Well , here we are in mid-May , and it ain't so bad . We had like 3
frosts just a couple of days apart in mid/late April , and it looked bad
for a while . It got all the buds on many of our oak trees , my new
grape vines and the wild muscadines , and some tomato seedlings that I
had on the deck (enclosed area) . So it goes , the grapes have new
leaves , I lost a couple of 'mater plants , and the Rose of Sharon on
the deck (open area) lost her buds .
That's all history and things have turned around and we're going
gangbusters here now . We have 19 tomato seedlings doing well , the
green beans (blue lake pole variety on a 5 foot tall trellis) are a
couple of inches tall . The cuke and zuke and acorn squash hills all
have seedlings now , and the salad greens I planted a few days ago are
coming up . In an effort to avoid early blight I have covered the ground
under the tomato cages with cardboard . Just a hole in the center for
the plant . The goal is to stop soil splashing on the leaves since the
blight is a soil-borne fungus . As soon as they're taller I'll be doing
the same to the beans , as much to help with weed control as anything .

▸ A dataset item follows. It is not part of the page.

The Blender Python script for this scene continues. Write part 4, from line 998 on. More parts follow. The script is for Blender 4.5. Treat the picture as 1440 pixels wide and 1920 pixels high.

Any space that isn't covered by cardboard will be mulched with straw for
both weed control and to help conserve moisture . I haven't decided how
to do the vine crops , I might try using some of these empty dog food
bags as a sterile mulch for weed control . Straw hasn't worked out very
well for me for that .

Bee update - We're back to 8 hives now , but it looks good for all of
them to survive . One of the caught swarms decided to leave , and one
weak hive dwindled away to nothing . Of the 8 , 6 are doing very well by
*outward appearances , the other 2 were caught swarms and will take some
time to build populations . I'm looking for those clouds of bees that
buzz around the hive on "orientation" flights as that means they are
building up the population . I'm very very happy with the way things are
going out in the apiary this year .
*I'm a very hands-off beekeeper , I figure they've been doing it
longer than I have and know what to do without me in there messin'
things up . I will go into the hives about once a month or so to be sure
they're not doing something crazy like running comb crosswise and to
check for brood but that's about it until this fall when I'll be
stealing their honey .
--
Snag
Yes , I'm old
and crotchety - and armed .
Get outta my woods !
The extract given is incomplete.